=== Written task ===
Copy each line below exactly and leave the pictures out.

=== Data provided ===

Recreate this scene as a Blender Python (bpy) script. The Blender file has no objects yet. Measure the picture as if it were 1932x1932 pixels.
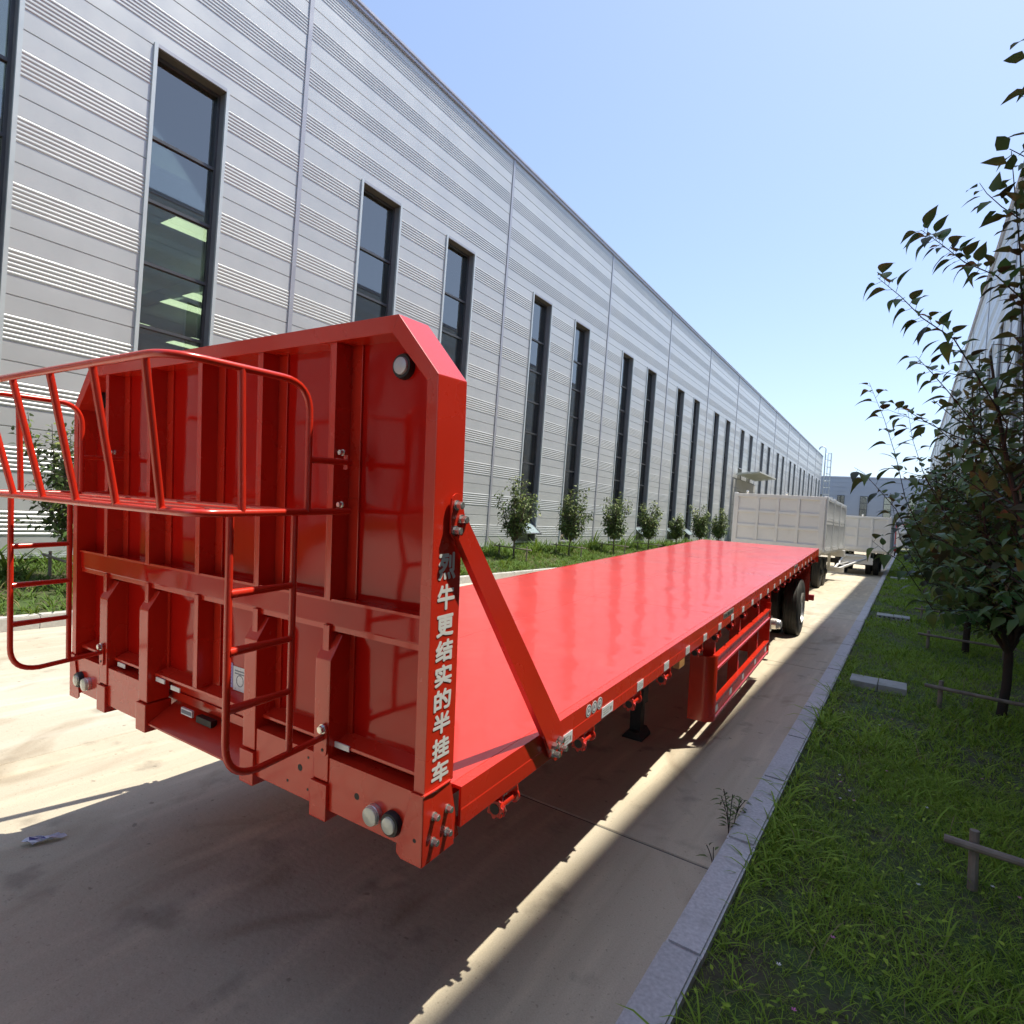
import bpy, bmesh, math, random
import numpy as np
from mathutils import Matrix, Vector
random.seed(7); RNG = np.random.default_rng(7)
SC = bpy.context.scene
COL = SC.collection
# ------------------------------------------------------------------ camera, sky, sun, exposure
cam_data = bpy.data.cameras.new('camera')
cam = bpy.data.objects.new('camera', cam_data); COL.objects.link(cam)
_r = Vector((0.8297114641, 0.5532816020, 0.0738806815))
_u = Vector((-0.0656561469, -0.0347038701, 0.9972386433))
_f = Vector((-0.5543177398, 0.8322710557, -0.0075321393))
cm = Matrix.Identity(4)
for i in range(3):
    cm[i][0] = _r[i]; cm[i][1] = _u[i]; cm[i][2] = -_f[i]
cm[2][3] = 1.982
cam.matrix_world = cm
cam_data.sensor_width = 36.0; cam_data.sensor_fit = 'HORIZONTAL'
cam_data.lens = 36.0 * 1116.64 / 1932.0
cam_data.clip_start = 0.05; cam_data.clip_end = 3000
SC.camera = cam
SUN = Vector((0.262, 0.30, 1.0)).normalized()
world = bpy.data.worlds.new('World'); SC.world = world; world.use_nodes = True
wn = world.node_tree.nodes; wl = world.node_tree.links; wn.clear()
sky = wn.new('ShaderNodeTexSky'); sky.sky_type = 'NISHITA'; sky.sun_disc = False
sky.sun_elevation = math.asin(SUN.z); sky.sun_rotation = math.atan2(SUN.x, SUN.y)
sky.air_density = 1.0; sky.dust_density = 1.2; sky.ozone_density = 3.0; sky.altitude = 0
bg = wn.new('ShaderNodeBackground'); bg.inputs['Strength'].default_value = 0.15
wo = wn.new('ShaderNodeOutputWorld')
gam = wn.new('ShaderNodeGamma'); gam.inputs[1].default_value = 0.72
tnt = wn.new('ShaderNodeMix'); tnt.data_type = 'RGBA'; tnt.blend_type = 'MULTIPLY'; tnt.inputs[0].default_value = 1.0; tnt.inputs[7].default_value = (0.93, 0.965, 1.055, 1)
wl.new(sky.outputs[0], gam.inputs[0]); wl.new(gam.outputs[0], tnt.inputs[6]); wl.new(tnt.outputs[2], bg.inputs[0]); wl.new(bg.outputs[0], wo.inputs[0])
sun_d = bpy.data.lights.new('sun', 'SUN'); sun_d.energy = 2.9; sun_d.angle = math.radians(0.55)
sun_d.color = (1.0, 0.93, 0.80)
sun = bpy.data.objects.new('sun', sun_d); COL.objects.link(sun)
sun.rotation_euler = SUN.to_track_quat('Z', 'Y').to_euler(); sun.location = (0, 0, 60)
vs = SC.view_settings
vs.view_transform = 'Standard'; vs.look = 'None'; vs.gamma = 1.0; vs.use_curve_mapping = False
vs.exposure = 1.30
try:
    SC.cycles.max_bounces = 8; SC.cycles.transparent_max_bounces = 8; SC.cycles.use_denoising = True
    SC.cycles.diffuse_bounces = 4; SC.cycles.caustics_reflective = False; SC.cycles.caustics_refractive = False
except Exception: pass

# ------------------------------------------------------------------ materials
MATS = {}
def mat(name, col, rough=0.5, metal=0.0, coat=0.0, noise=None, bump=None, spec=0.5, stain=None):
    """noise=(scale, amount): value mottling; bump=(scale, strength, distance); stain=(scale, colour, threshold)"""
    m = bpy.data.materials.new(name); m.use_nodes = True
    nt = m.node_tree; n = nt.nodes; l = nt.links
    b = n['Principled BSDF']
    b.inputs['Base Color'].default_value = (*col, 1)
    b.inputs['Roughness'].default_value = rough; b.inputs['Metallic'].default_value = metal
    b.inputs['Specular IOR Level'].default_value = spec
    b.inputs['Coat Weight'].default_value = coat; b.inputs['Coat Roughness'].default_value = 0.06
    tc = n.new('ShaderNodeTexCoord')
    src = None
    if noise:
        t = n.new('ShaderNodeTexNoise'); t.inputs['Scale'].default_value = noise[0]; t.inputs['Detail'].default_value = 6
        l.new(tc.outputs['Object'], t.inputs['Vector'])
        r = n.new('ShaderNodeMapRange'); r.inputs[1].default_value = 0.25; r.inputs[2].default_value = 0.75
        r.inputs[3].default_value = 1 - noise[1]; r.inputs[4].default_value = 1 + noise[1]
        l.new(t.outputs['Fac'], r.inputs[0])
        mx = n.new('ShaderNodeMix'); mx.data_type = 'RGBA'; mx.blend_type = 'MULTIPLY'; mx.inputs[0].default_value = 1
        mx.inputs[6].default_value = (*col, 1); l.new(r.outputs[0], mx.inputs[7]); src = mx.outputs[2]
        l.new(src, b.inputs['Base Color'])
        rr = n.new('ShaderNodeMapRange'); rr.inputs[1].default_value = 0.3; rr.inputs[2].default_value = 0.7
        rr.inputs[3].default_value = max(0.02, rough * 0.85); rr.inputs[4].default_value = min(1, rough * 1.15)
        l.new(t.outputs['Fac'], rr.inputs[0]); l.new(rr.outputs[0], b.inputs['Roughness'])
    if stain:
        t = n.new('ShaderNodeTexNoise'); t.inputs['Scale'].default_value = stain[0]; t.inputs['Detail'].default_value = 8
        t.inputs['Roughness'].default_value = 0.65
        l.new(tc.outputs['Object'], t.inputs['Vector'])
        r = n.new('ShaderNodeMapRange'); r.inputs[1].default_value = stain[2]; r.inputs[2].default_value = stain[2] + 0.16
        r.inputs[4].default_value = stain[3] if len(stain) > 3 else 0.8
        l.new(t.outputs['Fac'], r.inputs[0])
        mx = n.new('ShaderNodeMix'); mx.data_type = 'RGBA'
        l.new(r.outputs[0], mx.inputs[0])
        if src: l.new(src, mx.inputs[6])
        else: mx.inputs[6].default_value = (*col, 1)
        mx.inputs[7].default_value = (*stain[1], 1); src = mx.outputs[2]; l.new(src, b.inputs['Base Color'])
    if bump:
        t = n.new('ShaderNodeTexNoise'); t.inputs['Scale'].default_value = bump[0]; t.inputs['Detail'].default_value = bump[3] if len(bump) > 3 else 4
        l.new(tc.outputs['Object'], t.inputs['Vector'])
        bp = n.new('ShaderNodeBump'); bp.inputs['Strength'].default_value = bump[1]; bp.inputs['Distance'].default_value = bump[2]
        l.new(t.outputs['Fac'], bp.inputs['Height']); l.new(bp.outputs[0], b.inputs['Normal'])
        if coat: l.new(bp.outputs[0], b.inputs['Coat Normal'])
    MATS[name] = m
    return m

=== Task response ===
Recreate this scene as a Blender Python (bpy) script. The Blender file has no objects yet. Measure the picture as if it were 1932x1932 pixels.
import bpy, bmesh, math, random
import numpy as np
from mathutils import Matrix, Vector
random.seed(7); RNG = np.random.default_rng(7)
SC = bpy.context.scene
COL = SC.collection
# ------------------------------------------------------------------ camera, sky, sun, exposure
cam_data = bpy.data.cameras.new('camera')
cam = bpy.data.objects.new('camera', cam_data); COL.objects.link(cam)
_r = Vector((0.8297114641, 0.5532816020, 0.0738806815))
_u = Vector((-0.0656561469, -0.0347038701, 0.9972386433))
_f = Vector((-0.5543177398, 0.8322710557, -0.0075321393))
cm = Matrix.Identity(4)
for i in range(3):
    cm[i][0] = _r[i]; cm[i][1] = _u[i]; cm[i][2] = -_f[i]
cm[2][3] = 1.982
cam.matrix_world = cm
cam_data.sensor_width = 36.0; cam_data.sensor_fit = 'HORIZONTAL'
cam_data.lens = 36.0 * 1116.64 / 1932.0
cam_data.clip_start = 0.05; cam_data.clip_end = 3000
SC.camera = cam
SUN = Vector((0.262, 0.30, 1.0)).normalized()
world = bpy.data.worlds.new('World'); SC.world = world; world.use_nodes = True
wn = world.node_tree.nodes; wl = world.node_tree.links; wn.clear()
sky = wn.new('ShaderNodeTexSky'); sky.sky_type = 'NISHITA'; sky.sun_disc = False
sky.sun_elevation = math.asin(SUN.z); sky.sun_rotation = math.atan2(SUN.x, SUN.y)
sky.air_density = 1.0; sky.dust_density = 1.2; sky.ozone_density = 3.0; sky.altitude = 0
bg = wn.new('ShaderNodeBackground'); bg.inputs['Strength'].default_value = 0.15
wo = wn.new('ShaderNodeOutputWorld')
gam = wn.new('ShaderNodeGamma'); gam.inputs[1].default_value = 0.72
tnt = wn.new('ShaderNodeMix'); tnt.data_type = 'RGBA'; tnt.blend_type = 'MULTIPLY'; tnt.inputs[0].default_value = 1.0; tnt.inputs[7].default_value = (0.93, 0.965, 1.055, 1)
wl.new(sky.outputs[0], gam.inputs[0]); wl.new(gam.outputs[0], tnt.inputs[6]); wl.new(tnt.outputs[2], bg.inputs[0]); wl.new(bg.outputs[0], wo.inputs[0])
sun_d = bpy.data.lights.new('sun', 'SUN'); sun_d.energy = 2.9; sun_d.angle = math.radians(0.55)
sun_d.color = (1.0, 0.93, 0.80)
sun = bpy.data.objects.new('sun', sun_d); COL.objects.link(sun)
sun.rotation_euler = SUN.to_track_quat('Z', 'Y').to_euler(); sun.location = (0, 0, 60)
vs = SC.view_settings
vs.view_transform = 'Standard'; vs.look = 'None'; vs.gamma = 1.0; vs.use_curve_mapping = False
vs.exposure = 1.30
try:
    SC.cycles.max_bounces = 8; SC.cycles.transparent_max_bounces = 8; SC.cycles.use_denoising = True
    SC.cycles.diffuse_bounces = 4; SC.cycles.caustics_reflective = False; SC.cycles.caustics_refractive = False
except Exception: pass

# ------------------------------------------------------------------ materials
MATS = {}
def mat(name, col, rough=0.5, metal=0.0, coat=0.0, noise=None, bump=None, spec=0.5, stain=None):
    """noise=(scale, amount): value mottling; bump=(scale, strength, distance); stain=(scale, colour, threshold)"""
    m = bpy.data.materials.new(name); m.use_nodes = True
    nt = m.node_tree; n = nt.nodes; l = nt.links
    b = n['Principled BSDF']
    b.inputs['Base Color'].default_value = (*col, 1)
    b.inputs['Roughness'].default_value = rough; b.inputs['Metallic'].default_value = metal
    b.inputs['Specular IOR Level'].default_value = spec
    b.inputs['Coat Weight'].default_value = coat; b.inputs['Coat Roughness'].default_value = 0.06
    tc = n.new('ShaderNodeTexCoord')
    src = None
    if noise:
        t = n.new('ShaderNodeTexNoise'); t.inputs['Scale'].default_value = noise[0]; t.inputs['Detail'].default_value = 6
        l.new(tc.outputs['Object'], t.inputs['Vector'])
        r = n.new('ShaderNodeMapRange'); r.inputs[1].default_value = 0.25; r.inputs[2].default_value = 0.75
        r.inputs[3].default_value = 1 - noise[1]; r.inputs[4].default_value = 1 + noise[1]
        l.new(t.outputs['Fac'], r.inputs[0])
        mx = n.new('ShaderNodeMix'); mx.data_type = 'RGBA'; mx.blend_type = 'MULTIPLY'; mx.inputs[0].default_value = 1
        mx.inputs[6].default_value = (*col, 1); l.new(r.outputs[0], mx.inputs[7]); src = mx.outputs[2]
        l.new(src, b.inputs['Base Color'])
        rr = n.new('ShaderNodeMapRange'); rr.inputs[1].default_value = 0.3; rr.inputs[2].default_value = 0.7
        rr.inputs[3].default_value = max(0.02, rough * 0.85); rr.inputs[4].default_value = min(1, rough * 1.15)
        l.new(t.outputs['Fac'], rr.inputs[0]); l.new(rr.outputs[0], b.inputs['Roughness'])
    if stain:
        t = n.new('ShaderNodeTexNoise'); t.inputs['Scale'].default_value = stain[0]; t.inputs['Detail'].default_value = 8
        t.inputs['Roughness'].default_value = 0.65
        l.new(tc.outputs['Object'], t.inputs['Vector'])
        r = n.new('ShaderNodeMapRange'); r.inputs[1].default_value = stain[2]; r.inputs[2].default_value = stain[2] + 0.16
        r.inputs[4].default_value = stain[3] if len(stain) > 3 else 0.8
        l.new(t.outputs['Fac'], r.inputs[0])
        mx = n.new('ShaderNodeMix'); mx.data_type = 'RGBA'
        l.new(r.outputs[0], mx.inputs[0])
        if src: l.new(src, mx.inputs[6])
        else: mx.inputs[6].default_value = (*col, 1)
        mx.inputs[7].default_value = (*stain[1], 1); src = mx.outputs[2]; l.new(src, b.inputs['Base Color'])
    if bump:
        t = n.new('ShaderNodeTexNoise'); t.inputs['Scale'].default_value = bump[0]; t.inputs['Detail'].default_value = bump[3] if len(bump) > 3 else 4
        l.new(tc.outputs['Object'], t.inputs['Vector'])
        bp = n.new('ShaderNodeBump'); bp.inputs['Strength'].default_value = bump[1]; bp.inputs['Distance'].default_value = bump[2]
        l.new(t.outputs['Fac'], bp.inputs['Height']); l.new(bp.outputs[0], b.inputs['Normal'])
        if coat: l.new(bp.outputs[0], b.inputs['Coat Normal'])
    MATS[name] = m
    return m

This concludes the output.